Harvard organisational behavioural scientist Amy Edmondson first introduced the construct of ‘team psychological safety’, which she defined as a ‘shared belief held by members of a team that the team is safe for interpersonal risk taking’. It’s a shared assumption that others on the team will not embarrass, reject or punish you for speaking up or sharing honest mistakes, which requires an environment in which vulnerability is rewarded rather than punished.
Over the course of two years, Google performed a large-scale study to determine what makes teams effective. They found that the highest-performing teams have one thing in common: team psychological safety.
Team psychological safety is not to be confused with a lack of accountability. In fact, accountability for behaviour that damages psychological safety needs to be very strong, while performance accountability also needs to be strong.

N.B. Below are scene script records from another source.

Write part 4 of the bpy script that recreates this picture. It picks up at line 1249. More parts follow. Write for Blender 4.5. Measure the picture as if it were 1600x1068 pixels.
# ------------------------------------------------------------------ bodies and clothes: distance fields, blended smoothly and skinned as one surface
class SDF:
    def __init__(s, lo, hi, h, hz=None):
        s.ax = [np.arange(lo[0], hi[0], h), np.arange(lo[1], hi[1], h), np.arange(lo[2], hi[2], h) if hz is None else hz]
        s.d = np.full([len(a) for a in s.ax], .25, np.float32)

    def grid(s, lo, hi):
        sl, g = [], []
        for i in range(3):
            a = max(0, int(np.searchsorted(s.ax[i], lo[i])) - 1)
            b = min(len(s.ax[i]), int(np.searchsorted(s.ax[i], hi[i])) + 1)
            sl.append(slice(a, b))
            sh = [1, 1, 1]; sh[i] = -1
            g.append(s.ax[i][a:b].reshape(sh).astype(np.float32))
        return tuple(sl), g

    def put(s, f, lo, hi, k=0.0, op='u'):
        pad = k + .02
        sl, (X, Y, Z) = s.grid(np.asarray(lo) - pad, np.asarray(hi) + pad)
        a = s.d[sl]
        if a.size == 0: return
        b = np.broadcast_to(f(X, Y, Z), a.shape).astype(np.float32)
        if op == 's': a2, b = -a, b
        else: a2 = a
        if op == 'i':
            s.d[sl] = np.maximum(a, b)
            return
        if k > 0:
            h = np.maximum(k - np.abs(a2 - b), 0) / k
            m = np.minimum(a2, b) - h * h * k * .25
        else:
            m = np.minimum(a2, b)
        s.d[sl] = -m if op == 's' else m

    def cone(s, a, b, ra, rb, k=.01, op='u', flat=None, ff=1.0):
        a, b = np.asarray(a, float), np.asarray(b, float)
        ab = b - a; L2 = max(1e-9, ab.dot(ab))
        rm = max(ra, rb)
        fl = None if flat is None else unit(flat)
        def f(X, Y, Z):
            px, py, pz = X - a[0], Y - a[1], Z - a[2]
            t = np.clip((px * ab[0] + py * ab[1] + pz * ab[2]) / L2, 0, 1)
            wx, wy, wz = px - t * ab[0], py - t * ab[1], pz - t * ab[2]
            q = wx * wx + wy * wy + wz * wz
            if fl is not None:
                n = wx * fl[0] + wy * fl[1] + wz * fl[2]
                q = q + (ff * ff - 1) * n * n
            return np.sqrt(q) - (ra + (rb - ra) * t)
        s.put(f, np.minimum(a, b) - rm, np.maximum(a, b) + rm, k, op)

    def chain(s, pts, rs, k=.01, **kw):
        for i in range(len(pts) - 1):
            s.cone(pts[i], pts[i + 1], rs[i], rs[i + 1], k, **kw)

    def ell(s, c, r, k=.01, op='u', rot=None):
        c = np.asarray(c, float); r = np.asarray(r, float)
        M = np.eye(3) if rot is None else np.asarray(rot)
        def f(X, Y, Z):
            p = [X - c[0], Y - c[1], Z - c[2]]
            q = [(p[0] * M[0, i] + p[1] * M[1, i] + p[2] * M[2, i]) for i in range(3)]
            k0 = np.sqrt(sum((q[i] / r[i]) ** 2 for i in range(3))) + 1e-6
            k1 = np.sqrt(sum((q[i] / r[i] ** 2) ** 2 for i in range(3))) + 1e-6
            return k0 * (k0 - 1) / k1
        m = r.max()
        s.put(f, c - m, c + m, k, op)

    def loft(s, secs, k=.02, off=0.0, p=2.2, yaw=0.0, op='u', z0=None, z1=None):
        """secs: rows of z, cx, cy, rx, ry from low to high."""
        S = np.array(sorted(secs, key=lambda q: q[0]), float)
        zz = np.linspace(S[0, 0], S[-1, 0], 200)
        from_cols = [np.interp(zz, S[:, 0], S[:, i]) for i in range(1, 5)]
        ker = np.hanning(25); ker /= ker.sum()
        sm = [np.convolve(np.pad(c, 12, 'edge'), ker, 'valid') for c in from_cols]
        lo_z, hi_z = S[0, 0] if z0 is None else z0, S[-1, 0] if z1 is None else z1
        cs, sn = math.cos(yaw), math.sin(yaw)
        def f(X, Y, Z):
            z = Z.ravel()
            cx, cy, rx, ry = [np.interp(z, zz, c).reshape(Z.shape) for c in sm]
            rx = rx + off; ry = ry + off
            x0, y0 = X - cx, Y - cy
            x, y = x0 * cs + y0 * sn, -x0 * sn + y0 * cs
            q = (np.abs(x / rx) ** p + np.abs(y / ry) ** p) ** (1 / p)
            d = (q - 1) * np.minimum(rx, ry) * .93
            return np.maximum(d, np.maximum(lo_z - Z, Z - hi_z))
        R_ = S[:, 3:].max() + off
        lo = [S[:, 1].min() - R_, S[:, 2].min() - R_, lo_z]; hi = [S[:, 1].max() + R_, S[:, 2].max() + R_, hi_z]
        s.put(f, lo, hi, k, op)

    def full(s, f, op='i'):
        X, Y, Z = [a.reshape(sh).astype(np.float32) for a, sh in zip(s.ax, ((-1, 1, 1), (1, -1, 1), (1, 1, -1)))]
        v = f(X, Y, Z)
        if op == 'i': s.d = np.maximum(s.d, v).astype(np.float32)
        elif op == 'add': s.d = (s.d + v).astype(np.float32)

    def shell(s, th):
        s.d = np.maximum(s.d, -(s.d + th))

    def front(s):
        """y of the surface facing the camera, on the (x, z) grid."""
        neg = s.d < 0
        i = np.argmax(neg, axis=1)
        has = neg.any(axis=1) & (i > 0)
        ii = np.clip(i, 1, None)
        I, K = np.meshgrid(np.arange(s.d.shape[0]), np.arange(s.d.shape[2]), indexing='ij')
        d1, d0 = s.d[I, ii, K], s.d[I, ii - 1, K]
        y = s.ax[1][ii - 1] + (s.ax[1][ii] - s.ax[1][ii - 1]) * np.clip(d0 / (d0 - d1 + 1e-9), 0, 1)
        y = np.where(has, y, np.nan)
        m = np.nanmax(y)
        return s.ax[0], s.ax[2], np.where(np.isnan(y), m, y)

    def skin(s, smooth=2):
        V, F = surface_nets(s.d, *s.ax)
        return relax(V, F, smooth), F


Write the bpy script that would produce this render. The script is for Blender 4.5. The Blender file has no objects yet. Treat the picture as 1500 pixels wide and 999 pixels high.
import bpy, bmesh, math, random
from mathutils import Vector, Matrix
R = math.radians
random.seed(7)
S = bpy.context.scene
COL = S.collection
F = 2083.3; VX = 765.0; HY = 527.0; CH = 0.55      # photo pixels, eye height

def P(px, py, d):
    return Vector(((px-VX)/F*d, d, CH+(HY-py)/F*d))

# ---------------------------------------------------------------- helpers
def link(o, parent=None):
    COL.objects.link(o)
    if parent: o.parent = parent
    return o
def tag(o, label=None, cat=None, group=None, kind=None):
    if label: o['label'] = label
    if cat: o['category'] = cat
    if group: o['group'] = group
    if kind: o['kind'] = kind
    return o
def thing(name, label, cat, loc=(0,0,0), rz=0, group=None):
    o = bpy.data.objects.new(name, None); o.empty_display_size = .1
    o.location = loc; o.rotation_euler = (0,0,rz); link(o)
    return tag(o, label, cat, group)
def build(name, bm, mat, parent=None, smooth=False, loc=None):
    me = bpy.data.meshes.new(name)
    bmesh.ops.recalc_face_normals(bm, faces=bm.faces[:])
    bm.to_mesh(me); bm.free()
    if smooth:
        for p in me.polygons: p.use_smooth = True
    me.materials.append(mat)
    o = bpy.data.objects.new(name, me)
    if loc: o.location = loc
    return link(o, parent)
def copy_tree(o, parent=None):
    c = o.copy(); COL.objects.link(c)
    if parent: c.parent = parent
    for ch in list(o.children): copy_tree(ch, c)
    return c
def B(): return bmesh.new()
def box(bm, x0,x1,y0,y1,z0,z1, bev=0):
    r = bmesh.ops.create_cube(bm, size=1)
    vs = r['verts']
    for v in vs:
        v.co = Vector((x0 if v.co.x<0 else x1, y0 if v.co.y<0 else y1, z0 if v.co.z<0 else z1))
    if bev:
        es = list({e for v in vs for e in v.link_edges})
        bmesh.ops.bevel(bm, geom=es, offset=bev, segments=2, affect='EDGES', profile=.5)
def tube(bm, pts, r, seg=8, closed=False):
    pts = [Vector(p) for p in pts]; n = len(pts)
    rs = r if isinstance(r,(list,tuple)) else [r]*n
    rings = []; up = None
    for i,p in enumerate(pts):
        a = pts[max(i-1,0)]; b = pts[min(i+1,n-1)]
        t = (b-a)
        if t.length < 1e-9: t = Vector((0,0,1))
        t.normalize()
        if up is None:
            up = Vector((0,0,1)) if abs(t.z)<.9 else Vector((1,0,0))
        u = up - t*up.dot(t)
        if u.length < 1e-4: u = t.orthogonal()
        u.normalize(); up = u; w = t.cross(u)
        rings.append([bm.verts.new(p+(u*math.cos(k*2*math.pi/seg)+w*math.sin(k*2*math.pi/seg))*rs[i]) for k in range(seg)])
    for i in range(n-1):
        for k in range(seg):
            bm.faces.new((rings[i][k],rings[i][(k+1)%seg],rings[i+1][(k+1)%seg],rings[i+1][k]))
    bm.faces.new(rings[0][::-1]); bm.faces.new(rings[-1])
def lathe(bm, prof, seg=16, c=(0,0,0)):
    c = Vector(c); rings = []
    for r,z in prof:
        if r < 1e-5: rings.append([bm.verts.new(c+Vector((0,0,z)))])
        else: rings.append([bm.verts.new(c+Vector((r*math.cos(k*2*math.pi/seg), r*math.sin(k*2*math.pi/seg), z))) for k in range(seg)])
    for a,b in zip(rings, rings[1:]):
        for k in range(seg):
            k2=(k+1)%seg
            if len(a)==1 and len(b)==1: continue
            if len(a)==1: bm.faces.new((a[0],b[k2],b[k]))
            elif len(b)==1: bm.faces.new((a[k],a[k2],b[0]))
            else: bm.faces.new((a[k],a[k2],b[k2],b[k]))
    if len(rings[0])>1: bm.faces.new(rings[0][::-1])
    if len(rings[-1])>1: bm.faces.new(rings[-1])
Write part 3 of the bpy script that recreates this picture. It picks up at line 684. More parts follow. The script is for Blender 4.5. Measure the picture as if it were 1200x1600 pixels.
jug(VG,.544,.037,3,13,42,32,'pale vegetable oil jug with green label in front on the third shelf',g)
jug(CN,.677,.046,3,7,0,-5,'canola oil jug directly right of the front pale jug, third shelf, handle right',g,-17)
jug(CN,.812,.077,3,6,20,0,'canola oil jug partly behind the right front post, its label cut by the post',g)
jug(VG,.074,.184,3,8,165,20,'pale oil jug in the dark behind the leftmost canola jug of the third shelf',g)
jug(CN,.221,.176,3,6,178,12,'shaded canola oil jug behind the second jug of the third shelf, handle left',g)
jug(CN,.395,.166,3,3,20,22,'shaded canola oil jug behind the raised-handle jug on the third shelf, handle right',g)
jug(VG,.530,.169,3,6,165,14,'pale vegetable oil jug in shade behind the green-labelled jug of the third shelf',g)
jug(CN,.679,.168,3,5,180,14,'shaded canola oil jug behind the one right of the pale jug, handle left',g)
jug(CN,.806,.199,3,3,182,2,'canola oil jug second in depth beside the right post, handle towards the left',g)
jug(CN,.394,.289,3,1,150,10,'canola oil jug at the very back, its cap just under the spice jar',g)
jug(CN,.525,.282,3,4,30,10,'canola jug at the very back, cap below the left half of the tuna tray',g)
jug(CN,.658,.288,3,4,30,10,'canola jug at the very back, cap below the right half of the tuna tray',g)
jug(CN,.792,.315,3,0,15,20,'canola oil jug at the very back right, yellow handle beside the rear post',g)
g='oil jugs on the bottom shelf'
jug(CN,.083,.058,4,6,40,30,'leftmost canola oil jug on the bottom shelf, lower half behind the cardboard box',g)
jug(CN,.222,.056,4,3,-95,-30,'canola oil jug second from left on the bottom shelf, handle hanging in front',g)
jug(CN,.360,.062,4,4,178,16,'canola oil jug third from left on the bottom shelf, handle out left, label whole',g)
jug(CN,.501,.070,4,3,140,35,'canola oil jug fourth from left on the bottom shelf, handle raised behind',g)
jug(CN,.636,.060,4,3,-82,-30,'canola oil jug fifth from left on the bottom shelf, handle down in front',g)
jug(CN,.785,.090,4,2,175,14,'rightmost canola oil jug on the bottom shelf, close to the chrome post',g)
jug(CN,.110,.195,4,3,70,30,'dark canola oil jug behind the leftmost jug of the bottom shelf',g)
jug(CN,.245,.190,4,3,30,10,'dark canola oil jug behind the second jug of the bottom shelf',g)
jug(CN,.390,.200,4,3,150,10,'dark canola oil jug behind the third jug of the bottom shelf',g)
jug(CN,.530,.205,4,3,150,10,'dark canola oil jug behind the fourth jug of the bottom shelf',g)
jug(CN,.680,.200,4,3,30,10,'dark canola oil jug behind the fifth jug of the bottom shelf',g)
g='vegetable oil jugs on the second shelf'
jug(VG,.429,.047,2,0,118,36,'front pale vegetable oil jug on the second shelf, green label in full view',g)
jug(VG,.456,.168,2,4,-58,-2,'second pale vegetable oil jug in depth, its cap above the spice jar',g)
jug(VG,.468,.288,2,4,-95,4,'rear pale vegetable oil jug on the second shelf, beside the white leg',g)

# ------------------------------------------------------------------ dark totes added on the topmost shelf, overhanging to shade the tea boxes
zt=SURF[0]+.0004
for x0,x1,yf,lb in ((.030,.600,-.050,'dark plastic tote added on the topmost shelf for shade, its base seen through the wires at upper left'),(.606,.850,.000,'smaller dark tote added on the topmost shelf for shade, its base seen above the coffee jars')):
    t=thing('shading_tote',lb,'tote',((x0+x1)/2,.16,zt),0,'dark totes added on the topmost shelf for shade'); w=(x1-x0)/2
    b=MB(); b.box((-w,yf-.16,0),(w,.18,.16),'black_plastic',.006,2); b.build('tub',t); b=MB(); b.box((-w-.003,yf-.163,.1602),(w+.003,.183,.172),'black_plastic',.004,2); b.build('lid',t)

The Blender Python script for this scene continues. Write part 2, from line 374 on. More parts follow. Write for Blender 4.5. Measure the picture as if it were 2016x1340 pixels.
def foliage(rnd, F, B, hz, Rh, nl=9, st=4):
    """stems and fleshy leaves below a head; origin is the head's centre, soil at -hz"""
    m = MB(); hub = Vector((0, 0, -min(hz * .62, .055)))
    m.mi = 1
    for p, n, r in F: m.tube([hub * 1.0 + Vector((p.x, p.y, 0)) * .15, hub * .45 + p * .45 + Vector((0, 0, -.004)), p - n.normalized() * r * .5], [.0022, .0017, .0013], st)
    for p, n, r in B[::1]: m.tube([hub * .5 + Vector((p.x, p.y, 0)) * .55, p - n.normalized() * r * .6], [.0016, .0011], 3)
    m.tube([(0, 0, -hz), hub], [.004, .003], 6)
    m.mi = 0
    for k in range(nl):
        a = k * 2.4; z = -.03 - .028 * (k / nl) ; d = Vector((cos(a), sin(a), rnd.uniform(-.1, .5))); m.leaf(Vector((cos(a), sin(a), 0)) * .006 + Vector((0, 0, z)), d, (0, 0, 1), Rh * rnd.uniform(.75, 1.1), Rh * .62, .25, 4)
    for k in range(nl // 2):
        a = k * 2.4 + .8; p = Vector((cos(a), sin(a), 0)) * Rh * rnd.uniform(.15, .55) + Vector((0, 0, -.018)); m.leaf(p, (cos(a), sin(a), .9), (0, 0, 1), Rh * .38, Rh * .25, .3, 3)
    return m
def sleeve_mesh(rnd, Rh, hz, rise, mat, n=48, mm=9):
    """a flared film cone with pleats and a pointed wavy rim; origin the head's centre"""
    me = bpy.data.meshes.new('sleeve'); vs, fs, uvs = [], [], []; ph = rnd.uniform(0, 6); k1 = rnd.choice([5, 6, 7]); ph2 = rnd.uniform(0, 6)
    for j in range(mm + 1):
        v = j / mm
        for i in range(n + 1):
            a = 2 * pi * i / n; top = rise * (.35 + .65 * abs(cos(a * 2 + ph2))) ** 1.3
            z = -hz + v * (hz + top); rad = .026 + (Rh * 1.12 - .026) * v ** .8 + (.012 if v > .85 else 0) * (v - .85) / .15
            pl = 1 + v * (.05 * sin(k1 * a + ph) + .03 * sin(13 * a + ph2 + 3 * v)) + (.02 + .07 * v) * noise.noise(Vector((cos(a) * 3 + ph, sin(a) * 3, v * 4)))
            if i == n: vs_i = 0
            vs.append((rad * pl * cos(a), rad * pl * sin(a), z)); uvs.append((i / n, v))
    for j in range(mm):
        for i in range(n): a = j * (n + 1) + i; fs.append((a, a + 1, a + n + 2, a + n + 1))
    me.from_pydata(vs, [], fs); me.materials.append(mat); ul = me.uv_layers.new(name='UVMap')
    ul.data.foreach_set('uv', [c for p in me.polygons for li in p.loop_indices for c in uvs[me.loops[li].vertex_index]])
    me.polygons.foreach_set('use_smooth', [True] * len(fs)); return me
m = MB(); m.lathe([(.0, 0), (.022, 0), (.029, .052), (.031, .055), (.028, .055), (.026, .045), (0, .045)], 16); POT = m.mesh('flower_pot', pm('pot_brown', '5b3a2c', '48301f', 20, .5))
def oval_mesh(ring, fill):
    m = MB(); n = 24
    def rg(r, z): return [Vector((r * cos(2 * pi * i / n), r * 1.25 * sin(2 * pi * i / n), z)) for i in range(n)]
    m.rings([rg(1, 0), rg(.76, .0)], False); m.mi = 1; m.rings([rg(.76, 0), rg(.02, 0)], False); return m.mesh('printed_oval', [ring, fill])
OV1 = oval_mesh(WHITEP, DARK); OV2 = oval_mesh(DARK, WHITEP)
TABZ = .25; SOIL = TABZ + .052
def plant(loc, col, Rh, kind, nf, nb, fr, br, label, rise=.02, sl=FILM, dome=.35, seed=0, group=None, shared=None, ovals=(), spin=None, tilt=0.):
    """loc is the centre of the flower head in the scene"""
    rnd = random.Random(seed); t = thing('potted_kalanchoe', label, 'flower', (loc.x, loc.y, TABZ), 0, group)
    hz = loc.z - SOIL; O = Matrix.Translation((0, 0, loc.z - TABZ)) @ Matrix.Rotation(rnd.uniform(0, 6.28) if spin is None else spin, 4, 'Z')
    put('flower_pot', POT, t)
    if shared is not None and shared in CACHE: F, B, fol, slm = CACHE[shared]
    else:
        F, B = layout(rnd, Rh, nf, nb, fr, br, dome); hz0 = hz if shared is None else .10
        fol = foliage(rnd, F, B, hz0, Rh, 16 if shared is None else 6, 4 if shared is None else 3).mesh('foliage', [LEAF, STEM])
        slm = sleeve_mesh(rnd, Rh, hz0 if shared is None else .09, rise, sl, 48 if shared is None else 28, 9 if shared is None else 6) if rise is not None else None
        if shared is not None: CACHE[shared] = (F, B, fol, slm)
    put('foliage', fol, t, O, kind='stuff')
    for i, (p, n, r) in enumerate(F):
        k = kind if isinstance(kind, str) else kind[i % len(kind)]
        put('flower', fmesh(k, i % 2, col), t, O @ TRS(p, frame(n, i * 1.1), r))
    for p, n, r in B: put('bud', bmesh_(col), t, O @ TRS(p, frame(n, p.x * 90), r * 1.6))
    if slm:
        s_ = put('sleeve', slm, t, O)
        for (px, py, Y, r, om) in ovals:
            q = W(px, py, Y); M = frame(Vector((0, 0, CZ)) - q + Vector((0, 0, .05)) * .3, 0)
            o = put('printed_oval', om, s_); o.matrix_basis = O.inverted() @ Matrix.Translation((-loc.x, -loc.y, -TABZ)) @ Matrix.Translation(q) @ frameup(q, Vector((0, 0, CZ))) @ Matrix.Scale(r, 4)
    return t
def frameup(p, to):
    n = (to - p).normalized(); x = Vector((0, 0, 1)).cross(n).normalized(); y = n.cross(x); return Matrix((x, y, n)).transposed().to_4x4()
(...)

In his book The 4 Stages of Psychological Safety: Defining the Path to Inclusion and Innovation, Timothy Clark identifies the four stages as follows:
- Inclusion safety: Team members feel safe to be themselves and are accepted for who they are. In our The Mindful Leader: Vertical Growth Program we work hard at helping each individual to safely reveal their authentic selves more fully to one another, from their deepest values to their inner struggles around those values. This propels a group rapidly towards inclusion safety.
- Learner safety: Team members learn through asking questions. Team members may be able to experiment, make (and admit to) small mistakes, and ask for help. In our online course The Mindful Leader: Vertical Growth Program, we take this to a more advanced level where we invite team members to experiment with their behaviour and admit to mistakes around their values and behaviours.
- Contributor safety: Members feel safe to contribute their own ideas without fear of being shamed or ridiculed.
- Challenger safety: Members feel safe to challenge the status quo. In the context of vertical growth and values, they can also challenge one another’s behaviour and actions in the context of the team values and commitments. This includes the team leader. Challenger safety is the level of safety that is needed for an environment of vertical growth to be fully supported.
Four key elements of psychological safety
Timothy Clark asserts that psychological safety is the product of two key elements: respect and permission.
The four stages of psychological safety
Permission here means permission to participate in and influence the group (share new ideas, challenge ideas, even influence values alignment). Respect means inclusion, kindness and care, which aligns with Kouzes and Posner’s research that maintains that respect is a fundamental value for leadership success.
As we climb this maturity model, the challenge is to strike the right balance between setting high standards on expected performance levels and creating the right conditions to ensure psychological safety is maintained throughout the journey. The following figure shows how Amy Edmondson illustrates this idea in her book The Fearless Organization.
Psychological safety and performance standards
The goal is to reach the sweet spot of a high-learning and high-performance team and organisation.
While we appreciate and fully agree with this general structure, more than 20 years of research on emotional systems and extensive work in this area has taught us that there are four key elements to building and sustaining a challenger level of psychological safety, and therefore a values-aligned, vertical growth environment within your team and organisation:
- A self-aware, self-examined, values-based team leader is non-negotiable.
- Triangulation must be eliminated, because it kills trust and disables vertical growth.
- All team members must be fully accountable for their behaviour and agreements, and be enabled to hold others accountable. Defensiveness, blame and denial kill challenger safety.
- Feedback needs to be totally honest, but handled with respect, empathy and care. Respect and honesty are non-negotiable values for challenger safety.
Without these four elements, psychological safety cannot be ensured within your organisation, and as a result, engagement and results will decline. When psychological safety is created by these four elements, organisations are much more likely to innovate quickly and adapt well to change.